Yang pasti, sambung dia, pemerintah tak menutup kemungkinan untuk memberikan kemudahan bagi perusahaan asing untuk go public. Ini bahkan sesuai arahan Menteri Keuangan Sri Mulyani bahwa BEI merupakan pilar ekonomi negara, sehingga pemerintah akan fokus untuk membuat kebijakan yang memudahkan bagi calon emiten.
"Makanya Bu Menteri dan Pak Jusuf Kalla waktu itu menyatakan bahwa mereka akan mencoba untuk membantu mendorong perusahaan-perusahaan untuk melantai di BEI," jelasnya.
Insentif Bukan Penggerak
Terkait penawaran insentif mendorong perusahaan asing yang melantai di bursa dalam negeri, menurut Samsul, bukan sesuatu yang urgent. Keputusan IPO dianggap berdasarkan kebutuhan perusahaan, terlebih lagi ada beberapa manfaat yang akan diterima oleh perusahaan setelah menyandang status sebagai emiten.

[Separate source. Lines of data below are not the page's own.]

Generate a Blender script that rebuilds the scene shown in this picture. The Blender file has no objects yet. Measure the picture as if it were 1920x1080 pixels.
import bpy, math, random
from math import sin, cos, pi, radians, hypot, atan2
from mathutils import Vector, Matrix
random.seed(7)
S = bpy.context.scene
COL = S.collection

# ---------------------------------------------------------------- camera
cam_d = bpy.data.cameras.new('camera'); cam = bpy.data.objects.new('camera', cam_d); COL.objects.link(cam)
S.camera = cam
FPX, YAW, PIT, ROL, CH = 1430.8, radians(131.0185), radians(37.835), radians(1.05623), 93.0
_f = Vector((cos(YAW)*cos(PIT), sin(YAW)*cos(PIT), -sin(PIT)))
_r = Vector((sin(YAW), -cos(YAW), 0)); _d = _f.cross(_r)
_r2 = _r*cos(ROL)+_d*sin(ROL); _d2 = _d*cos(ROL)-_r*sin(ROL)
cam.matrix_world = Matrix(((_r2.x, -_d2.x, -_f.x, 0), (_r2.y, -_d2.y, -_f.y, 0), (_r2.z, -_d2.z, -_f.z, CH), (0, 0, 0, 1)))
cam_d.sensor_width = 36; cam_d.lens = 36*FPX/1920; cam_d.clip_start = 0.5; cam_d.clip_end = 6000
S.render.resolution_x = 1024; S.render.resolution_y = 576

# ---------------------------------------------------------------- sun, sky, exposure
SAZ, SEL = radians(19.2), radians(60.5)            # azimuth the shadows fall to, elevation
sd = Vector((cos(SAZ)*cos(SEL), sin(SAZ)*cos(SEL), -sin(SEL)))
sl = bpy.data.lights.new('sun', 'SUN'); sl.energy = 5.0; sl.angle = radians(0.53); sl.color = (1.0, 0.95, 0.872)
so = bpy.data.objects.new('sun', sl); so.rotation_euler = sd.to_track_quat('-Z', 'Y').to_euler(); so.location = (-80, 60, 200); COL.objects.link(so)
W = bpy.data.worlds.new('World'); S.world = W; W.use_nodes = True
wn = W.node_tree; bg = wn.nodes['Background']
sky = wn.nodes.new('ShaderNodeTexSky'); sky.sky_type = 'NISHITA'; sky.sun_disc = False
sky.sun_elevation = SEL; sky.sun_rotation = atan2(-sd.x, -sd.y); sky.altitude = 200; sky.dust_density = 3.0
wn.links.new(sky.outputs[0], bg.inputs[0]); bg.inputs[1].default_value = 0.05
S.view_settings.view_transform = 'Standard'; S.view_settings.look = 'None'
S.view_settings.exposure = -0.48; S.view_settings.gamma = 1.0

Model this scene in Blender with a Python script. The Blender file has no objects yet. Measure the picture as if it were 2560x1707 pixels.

"Insentif itu menjadi minor ketika misalnya mereka menyatakan mereka ingin mencatatkan di sini. Lalu, selain perusahaan yang dapat benefit (manfaat), sebenarnya dari sisi pemerintah, juga banyak sekali, termasuk tertib pajaknya,” tutur dia.
Sekadar informasi, salah satu perusahaan tambang asal Amerika Serikat (AS), PT Freeport Indonesia berencana untuk IPO, di mana Freeport Indonesia juga memiliki komitmen divestasi saham kepada Indonesia sebesar 30 persen hingga 2019 mendatang.
Saat ini, pemerintah baru memiliki 9,36 saham Freeport Indonesia. Artinya, masih sekitar 20 persen lebih saham yang perlu dilepas oleh Freeport Indonesia untuk menunaikan kewajibannya mendivestasikan saham hingga 30 persen.
Sebelumnya, Kepala Pengawas Pasar Modal Otoritas Jasa Keuangan (OJK) Nurhaida menyatakan, pihaknya mendengar kabar keinginan Freeport Indonesia untuk IPO, tetapi Freeport Indonesia belum menyampaikannya secara formal.
"Kalau kami lihat kebutuhan dari perusahaan untuk bisa lebih dengan menjadi perusahaan terbuka, mungkin mereka memikirkan ke arah sana, tapi secara formal belum ada pernyataan,” pungkasnya.